Check each line of the data for "Blender" and select those that have it.

:: Records shown

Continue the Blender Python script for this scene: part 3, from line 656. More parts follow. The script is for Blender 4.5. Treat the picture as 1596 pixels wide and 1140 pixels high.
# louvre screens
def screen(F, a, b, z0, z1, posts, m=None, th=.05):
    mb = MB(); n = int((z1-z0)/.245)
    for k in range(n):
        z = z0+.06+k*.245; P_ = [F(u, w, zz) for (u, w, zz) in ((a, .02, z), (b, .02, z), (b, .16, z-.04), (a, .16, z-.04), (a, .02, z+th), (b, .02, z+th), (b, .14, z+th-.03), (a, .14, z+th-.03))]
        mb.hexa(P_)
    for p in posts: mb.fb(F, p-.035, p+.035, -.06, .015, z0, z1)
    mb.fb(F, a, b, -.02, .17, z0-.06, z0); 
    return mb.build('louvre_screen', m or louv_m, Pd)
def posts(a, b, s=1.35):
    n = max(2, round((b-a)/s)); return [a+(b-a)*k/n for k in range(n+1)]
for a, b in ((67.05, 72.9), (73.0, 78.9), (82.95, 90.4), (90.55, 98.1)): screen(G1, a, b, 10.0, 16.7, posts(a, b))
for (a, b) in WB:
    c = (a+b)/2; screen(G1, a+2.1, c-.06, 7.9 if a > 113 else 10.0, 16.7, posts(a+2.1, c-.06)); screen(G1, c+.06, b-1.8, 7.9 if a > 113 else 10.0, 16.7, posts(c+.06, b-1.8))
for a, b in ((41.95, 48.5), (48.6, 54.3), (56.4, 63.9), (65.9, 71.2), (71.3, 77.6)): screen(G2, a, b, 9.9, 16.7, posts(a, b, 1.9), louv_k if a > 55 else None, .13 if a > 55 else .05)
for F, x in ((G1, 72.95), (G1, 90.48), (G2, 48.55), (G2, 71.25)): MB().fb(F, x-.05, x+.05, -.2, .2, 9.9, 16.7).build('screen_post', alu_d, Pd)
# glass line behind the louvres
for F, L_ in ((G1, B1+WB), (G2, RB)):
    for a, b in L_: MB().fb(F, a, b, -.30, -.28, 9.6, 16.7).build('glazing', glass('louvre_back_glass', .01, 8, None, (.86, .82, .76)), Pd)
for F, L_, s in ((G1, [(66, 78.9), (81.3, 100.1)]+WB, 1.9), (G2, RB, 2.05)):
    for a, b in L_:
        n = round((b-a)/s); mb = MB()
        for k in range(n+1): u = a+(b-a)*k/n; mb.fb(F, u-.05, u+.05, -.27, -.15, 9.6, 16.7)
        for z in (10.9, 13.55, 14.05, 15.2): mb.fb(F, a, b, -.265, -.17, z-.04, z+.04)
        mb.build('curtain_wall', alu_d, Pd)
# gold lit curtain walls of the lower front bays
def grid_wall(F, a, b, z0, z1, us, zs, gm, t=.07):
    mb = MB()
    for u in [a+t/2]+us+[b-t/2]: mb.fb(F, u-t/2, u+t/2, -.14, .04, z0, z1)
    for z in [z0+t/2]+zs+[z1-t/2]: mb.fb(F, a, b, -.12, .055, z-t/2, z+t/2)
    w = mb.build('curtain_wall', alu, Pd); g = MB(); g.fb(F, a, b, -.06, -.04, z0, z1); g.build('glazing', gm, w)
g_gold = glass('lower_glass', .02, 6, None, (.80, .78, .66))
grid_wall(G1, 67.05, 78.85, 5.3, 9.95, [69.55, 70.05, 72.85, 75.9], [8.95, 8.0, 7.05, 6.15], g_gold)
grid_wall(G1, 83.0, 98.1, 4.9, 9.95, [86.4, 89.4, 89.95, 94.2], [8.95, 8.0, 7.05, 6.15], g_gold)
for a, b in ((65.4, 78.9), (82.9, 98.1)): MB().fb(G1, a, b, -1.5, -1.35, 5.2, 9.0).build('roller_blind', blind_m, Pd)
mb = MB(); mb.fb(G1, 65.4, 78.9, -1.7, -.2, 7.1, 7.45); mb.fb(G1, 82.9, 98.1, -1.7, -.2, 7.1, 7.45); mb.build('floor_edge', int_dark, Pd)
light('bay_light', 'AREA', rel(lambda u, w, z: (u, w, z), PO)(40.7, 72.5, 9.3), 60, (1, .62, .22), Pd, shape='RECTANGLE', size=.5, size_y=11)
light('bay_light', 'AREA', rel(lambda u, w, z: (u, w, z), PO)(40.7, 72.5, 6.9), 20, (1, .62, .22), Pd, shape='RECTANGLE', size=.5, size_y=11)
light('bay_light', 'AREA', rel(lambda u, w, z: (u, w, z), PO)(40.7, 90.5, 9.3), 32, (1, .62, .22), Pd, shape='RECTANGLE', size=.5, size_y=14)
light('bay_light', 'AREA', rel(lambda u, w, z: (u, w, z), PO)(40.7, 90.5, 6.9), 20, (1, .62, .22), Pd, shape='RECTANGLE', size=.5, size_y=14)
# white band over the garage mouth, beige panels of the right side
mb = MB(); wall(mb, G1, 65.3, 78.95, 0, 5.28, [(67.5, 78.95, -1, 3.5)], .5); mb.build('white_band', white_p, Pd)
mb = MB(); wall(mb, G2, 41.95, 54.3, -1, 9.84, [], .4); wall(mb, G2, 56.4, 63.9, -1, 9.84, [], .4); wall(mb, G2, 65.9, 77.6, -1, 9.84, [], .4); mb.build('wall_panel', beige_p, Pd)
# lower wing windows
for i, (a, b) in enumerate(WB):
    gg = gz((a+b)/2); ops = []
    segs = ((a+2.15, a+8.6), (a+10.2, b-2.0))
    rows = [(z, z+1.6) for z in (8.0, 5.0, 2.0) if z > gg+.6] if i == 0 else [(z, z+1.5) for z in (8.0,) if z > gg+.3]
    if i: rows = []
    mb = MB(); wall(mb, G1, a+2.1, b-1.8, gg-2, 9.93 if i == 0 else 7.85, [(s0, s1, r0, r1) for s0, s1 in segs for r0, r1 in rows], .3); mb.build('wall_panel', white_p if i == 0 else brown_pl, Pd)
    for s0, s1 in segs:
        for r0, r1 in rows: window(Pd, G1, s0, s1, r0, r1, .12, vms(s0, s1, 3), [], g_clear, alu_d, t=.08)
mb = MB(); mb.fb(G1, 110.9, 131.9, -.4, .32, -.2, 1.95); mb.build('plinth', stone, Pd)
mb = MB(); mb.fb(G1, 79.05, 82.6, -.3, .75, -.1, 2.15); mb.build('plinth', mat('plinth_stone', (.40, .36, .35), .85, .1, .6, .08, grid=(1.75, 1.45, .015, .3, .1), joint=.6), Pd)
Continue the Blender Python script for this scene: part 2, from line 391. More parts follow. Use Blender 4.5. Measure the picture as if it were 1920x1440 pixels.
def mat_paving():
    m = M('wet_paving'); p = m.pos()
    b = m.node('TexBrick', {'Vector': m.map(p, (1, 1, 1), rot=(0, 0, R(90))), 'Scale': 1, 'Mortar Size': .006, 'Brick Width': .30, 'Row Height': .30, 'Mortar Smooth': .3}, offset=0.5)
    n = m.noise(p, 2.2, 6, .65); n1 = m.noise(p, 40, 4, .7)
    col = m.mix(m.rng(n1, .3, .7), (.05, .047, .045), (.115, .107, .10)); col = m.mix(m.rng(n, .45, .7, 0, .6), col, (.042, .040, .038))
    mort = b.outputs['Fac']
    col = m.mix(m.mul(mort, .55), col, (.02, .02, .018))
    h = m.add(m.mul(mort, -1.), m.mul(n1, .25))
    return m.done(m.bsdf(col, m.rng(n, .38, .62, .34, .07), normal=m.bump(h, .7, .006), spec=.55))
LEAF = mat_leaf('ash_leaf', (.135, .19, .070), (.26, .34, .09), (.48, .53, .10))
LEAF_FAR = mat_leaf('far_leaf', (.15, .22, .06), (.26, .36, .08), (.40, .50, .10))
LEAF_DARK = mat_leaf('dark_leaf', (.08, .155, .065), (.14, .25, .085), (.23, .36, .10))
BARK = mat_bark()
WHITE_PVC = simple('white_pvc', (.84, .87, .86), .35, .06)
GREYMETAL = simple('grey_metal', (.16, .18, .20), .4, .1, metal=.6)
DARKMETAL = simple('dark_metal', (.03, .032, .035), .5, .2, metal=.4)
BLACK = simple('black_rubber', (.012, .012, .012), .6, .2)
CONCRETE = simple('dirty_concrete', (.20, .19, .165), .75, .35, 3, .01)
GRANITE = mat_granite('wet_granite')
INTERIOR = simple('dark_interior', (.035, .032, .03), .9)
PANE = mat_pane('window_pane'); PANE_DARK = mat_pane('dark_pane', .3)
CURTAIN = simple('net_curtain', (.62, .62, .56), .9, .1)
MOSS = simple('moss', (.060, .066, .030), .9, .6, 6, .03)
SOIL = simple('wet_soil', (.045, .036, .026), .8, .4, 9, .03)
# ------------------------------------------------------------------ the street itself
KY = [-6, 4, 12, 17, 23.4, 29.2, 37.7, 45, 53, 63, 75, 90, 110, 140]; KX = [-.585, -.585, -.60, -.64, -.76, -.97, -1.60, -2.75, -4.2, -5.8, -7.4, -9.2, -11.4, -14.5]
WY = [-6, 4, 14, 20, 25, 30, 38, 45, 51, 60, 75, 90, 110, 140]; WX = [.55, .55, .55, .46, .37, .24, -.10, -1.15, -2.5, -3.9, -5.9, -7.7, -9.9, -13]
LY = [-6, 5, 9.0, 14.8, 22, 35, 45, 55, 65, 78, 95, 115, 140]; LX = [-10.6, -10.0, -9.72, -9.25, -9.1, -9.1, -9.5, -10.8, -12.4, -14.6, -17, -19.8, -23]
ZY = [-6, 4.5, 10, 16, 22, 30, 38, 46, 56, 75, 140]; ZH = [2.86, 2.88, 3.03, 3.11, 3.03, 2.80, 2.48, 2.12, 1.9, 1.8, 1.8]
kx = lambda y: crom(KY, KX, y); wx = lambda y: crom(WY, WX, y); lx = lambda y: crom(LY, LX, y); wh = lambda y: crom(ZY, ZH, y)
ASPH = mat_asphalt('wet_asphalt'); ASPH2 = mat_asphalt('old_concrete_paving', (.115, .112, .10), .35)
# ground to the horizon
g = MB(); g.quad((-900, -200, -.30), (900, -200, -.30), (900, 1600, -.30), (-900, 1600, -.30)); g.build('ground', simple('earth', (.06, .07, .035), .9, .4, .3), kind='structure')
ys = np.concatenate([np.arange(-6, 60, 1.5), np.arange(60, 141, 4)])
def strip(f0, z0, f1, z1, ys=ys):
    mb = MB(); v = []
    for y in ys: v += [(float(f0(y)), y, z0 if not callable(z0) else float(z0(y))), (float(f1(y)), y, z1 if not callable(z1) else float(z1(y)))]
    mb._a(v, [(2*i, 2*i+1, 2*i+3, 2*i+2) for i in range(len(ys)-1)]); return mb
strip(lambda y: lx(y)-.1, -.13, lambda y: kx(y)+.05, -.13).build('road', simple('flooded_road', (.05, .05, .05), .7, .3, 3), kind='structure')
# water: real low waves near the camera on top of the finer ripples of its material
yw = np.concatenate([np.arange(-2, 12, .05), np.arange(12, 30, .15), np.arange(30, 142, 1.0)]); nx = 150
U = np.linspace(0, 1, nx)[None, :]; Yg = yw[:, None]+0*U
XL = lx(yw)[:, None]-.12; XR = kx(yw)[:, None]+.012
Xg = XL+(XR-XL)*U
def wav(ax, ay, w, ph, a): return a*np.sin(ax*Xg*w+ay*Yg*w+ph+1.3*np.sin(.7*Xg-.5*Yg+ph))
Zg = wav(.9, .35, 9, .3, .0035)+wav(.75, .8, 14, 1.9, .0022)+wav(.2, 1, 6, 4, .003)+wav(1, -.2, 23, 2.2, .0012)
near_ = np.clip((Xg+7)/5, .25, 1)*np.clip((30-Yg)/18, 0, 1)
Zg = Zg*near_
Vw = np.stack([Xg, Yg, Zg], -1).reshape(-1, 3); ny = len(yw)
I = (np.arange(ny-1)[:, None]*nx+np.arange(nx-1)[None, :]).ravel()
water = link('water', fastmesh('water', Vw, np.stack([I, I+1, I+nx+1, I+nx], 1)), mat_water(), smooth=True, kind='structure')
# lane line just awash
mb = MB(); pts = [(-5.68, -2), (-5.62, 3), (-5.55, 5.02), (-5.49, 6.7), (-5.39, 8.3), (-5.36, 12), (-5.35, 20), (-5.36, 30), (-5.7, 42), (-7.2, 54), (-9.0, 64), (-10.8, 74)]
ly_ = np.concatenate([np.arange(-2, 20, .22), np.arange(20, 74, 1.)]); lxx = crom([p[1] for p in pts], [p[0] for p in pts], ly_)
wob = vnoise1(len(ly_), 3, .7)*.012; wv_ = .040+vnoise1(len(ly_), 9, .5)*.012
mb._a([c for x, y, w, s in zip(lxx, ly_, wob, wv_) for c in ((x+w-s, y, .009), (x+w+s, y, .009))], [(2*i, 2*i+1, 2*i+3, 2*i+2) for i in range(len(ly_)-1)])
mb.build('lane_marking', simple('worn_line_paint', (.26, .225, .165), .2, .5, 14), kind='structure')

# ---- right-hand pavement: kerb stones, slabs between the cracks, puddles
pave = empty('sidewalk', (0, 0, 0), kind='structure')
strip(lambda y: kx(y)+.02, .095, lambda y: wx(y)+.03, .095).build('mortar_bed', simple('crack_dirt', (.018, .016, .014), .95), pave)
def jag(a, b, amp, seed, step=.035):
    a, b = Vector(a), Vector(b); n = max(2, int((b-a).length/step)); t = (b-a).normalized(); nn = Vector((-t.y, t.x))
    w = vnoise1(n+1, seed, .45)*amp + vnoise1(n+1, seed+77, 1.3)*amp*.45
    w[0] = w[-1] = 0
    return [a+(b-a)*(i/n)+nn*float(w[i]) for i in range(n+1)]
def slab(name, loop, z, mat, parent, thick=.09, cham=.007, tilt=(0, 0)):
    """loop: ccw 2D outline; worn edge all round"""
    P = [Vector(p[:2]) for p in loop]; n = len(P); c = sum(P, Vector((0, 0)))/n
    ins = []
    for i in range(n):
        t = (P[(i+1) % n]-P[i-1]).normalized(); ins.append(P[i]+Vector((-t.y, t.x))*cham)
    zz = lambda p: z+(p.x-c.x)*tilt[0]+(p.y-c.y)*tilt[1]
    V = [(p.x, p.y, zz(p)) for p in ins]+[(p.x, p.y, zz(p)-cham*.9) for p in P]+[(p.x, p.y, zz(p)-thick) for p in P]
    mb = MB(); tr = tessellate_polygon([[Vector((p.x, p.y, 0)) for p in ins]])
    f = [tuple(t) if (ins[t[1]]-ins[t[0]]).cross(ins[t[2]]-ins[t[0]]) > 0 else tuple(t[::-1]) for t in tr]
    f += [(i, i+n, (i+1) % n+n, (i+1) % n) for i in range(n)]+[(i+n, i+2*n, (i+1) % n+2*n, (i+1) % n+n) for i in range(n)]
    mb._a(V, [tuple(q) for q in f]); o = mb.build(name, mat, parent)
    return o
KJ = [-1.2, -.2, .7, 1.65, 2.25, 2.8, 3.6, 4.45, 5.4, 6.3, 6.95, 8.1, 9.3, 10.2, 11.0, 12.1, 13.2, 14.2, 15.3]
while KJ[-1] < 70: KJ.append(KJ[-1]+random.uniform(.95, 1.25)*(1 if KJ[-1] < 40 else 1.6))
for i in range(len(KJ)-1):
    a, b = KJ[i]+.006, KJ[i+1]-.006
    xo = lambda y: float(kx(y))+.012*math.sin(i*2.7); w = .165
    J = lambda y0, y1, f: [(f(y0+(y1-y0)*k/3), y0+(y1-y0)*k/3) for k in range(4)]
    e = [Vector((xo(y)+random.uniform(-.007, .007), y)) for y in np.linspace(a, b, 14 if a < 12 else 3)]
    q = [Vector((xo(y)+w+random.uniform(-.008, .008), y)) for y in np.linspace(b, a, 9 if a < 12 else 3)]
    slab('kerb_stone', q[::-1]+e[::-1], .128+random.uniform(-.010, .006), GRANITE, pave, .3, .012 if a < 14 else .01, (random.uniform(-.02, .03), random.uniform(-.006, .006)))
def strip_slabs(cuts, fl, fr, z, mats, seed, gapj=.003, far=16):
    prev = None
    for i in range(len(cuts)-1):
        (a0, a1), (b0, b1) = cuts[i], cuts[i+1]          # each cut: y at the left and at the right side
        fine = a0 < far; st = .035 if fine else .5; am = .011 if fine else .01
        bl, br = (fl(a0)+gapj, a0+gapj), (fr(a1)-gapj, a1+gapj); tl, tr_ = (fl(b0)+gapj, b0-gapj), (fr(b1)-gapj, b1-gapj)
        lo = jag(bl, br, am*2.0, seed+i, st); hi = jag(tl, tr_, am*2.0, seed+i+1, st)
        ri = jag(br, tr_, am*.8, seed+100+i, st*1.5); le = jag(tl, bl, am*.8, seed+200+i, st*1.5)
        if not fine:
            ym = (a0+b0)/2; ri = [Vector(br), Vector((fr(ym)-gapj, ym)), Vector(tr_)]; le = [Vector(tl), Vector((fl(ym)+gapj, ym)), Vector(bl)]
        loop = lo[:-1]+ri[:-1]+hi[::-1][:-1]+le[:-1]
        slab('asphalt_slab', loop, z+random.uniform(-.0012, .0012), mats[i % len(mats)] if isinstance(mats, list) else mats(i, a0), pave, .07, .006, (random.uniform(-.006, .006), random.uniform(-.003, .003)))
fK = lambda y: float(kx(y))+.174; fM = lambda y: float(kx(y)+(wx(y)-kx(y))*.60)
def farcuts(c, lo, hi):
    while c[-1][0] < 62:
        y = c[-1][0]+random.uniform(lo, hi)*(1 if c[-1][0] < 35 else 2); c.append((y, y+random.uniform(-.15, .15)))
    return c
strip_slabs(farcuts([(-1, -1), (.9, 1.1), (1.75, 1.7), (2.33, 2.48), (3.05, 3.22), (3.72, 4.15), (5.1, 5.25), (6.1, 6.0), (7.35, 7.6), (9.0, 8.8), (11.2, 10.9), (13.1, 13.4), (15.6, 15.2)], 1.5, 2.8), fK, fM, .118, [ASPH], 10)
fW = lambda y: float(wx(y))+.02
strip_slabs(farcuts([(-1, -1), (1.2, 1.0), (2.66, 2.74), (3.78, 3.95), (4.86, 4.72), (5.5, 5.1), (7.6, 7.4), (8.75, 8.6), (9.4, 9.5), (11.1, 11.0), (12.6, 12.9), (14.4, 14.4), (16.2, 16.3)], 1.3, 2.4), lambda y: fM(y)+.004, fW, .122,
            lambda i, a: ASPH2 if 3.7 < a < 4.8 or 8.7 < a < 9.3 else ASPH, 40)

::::

• [Reply to the task]:
Continue the Blender Python script for this scene: part 3, from line 656. More parts follow. The script is for Blender 4.5. Treat the picture as 1596 pixels wide and 1140 pixels high.
Continue the Blender Python script for this scene: part 2, from line 391. More parts follow. Use Blender 4.5. Measure the picture as if it were 1920x1440 pixels.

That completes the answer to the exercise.